Motivation Monday - Let's All Go Fishing!!

On more than one occasion I’ve discussed the benefit of ‘starting over.’ It can be something as simple as transcribing a document you’ve had for a long time to completely recreating a genealogical database. I understand the trepidation in doing this: it takes time and energy in large quantity. However, effective problem solving requires perspective and the application of critical thinking skills and, because we work alone more often than not, reviewing information is part of what we must do. This is how we uncover the mistakes we make; yes, we ALL make mistakes.

What’s the payoff? The more critically you review materials, the better you get at it. It’s a skill. A skill that serves us really well as researchers. Rather than having to go back over materials time and time again to gather the tidbits that are *right there*, those clues wave their little hands saying, “Lookit me…lookit me!!” (You didn’t know they had hands, did you?)

So, as I’ve been processing the material I gathered while on my research trip to Ohio, I realized that I can only look at the same stuff for so long before I stop ‘seeing’ what’s there. I’ve been working to analyze a LOT of material, but even switching between photo editing, transcribing and analyzing …well, I was getting tired. I decided a ‘fishing expedition’ was in order to spice things up a bit and to give myself a much needed break.

I started with MDLandRec.net: Maryland land records. I was going to be *good* and only look for my Richards surname going back beyond the generations I *know* are mine to gather evidence to use later when beginning to prove the next generations. And I did, locating a long list of records that I’ll be able to analyze later to determine if any of them are mine. Once I was finished with the Richards surname, I decided I had a few extra minutes and that I’d look for my Penn family as well. The three lines, Richards, Penn and Sargent are intertwined, intergenerational (same first names among multiple generations that overlap one another) and confusing as all get-out. I’m determined to unsnarl them to the best of my ability in the next oh, 50 years or so, heh! Then…uh, what’s THIS?!

The yellow arrow shows what I was looking for; an entry with the Penn surname. That tidbit waving? Yeah, that’s a nugget from my mom’s maternal line, not the paternal ones I’m focusing on. Yep, good old Cornelius Poulson, right there in Frederick County, Maryland. Only trouble is that the Poulsons lived in New Jersey, NOT Maryland. Or, that’s what all the compiled genealogies I’ve read say, and we all know that everything we read is true, right? Wait…what?

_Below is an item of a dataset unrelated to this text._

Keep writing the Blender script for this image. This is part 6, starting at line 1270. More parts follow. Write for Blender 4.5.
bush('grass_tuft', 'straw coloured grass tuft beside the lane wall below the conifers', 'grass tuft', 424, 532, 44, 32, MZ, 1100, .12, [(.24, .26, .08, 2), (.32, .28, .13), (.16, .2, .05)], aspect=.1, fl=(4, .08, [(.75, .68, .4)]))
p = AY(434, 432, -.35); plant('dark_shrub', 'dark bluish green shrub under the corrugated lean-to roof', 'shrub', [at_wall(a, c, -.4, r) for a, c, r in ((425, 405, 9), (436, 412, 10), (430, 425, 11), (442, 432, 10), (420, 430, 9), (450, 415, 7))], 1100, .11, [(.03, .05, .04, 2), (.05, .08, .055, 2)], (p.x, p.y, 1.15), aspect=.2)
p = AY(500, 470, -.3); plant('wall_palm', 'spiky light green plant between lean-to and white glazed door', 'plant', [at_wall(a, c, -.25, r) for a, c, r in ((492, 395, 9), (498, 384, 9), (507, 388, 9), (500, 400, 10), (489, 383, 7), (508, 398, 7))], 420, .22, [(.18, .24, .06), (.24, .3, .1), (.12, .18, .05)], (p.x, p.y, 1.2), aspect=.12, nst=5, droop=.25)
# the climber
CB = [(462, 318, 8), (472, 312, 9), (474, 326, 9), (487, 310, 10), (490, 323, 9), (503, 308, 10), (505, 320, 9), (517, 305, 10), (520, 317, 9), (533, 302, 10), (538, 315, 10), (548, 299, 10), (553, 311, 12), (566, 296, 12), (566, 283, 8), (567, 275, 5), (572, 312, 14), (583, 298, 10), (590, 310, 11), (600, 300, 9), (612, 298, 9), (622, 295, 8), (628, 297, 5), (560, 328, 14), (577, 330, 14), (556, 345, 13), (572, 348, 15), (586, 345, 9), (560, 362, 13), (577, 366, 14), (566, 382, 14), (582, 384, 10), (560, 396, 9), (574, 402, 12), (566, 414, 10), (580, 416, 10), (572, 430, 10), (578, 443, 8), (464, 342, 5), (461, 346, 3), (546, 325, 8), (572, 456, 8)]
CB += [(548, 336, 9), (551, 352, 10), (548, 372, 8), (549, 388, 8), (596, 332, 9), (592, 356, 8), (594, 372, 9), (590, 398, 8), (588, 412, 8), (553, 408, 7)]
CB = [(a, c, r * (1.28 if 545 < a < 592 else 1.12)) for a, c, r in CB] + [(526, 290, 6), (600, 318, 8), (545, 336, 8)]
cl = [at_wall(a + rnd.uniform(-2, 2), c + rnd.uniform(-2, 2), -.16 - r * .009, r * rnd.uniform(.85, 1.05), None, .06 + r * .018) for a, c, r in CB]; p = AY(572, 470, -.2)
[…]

This piece of evidence is going into my Evidentia database for when I shift to researching and analyzing that Powelson/Poulson line. In looking with fresh eyes, not only did I see what I was looking for, but I also saw what else was on the page. 

I'd love to hear if you've gone on fishing expeditions or taken a break and then located something that helped to break down a brick wall, or even just knock out a brick. Any other suggestions for ways to more critically analyze research (beyond the GPS)?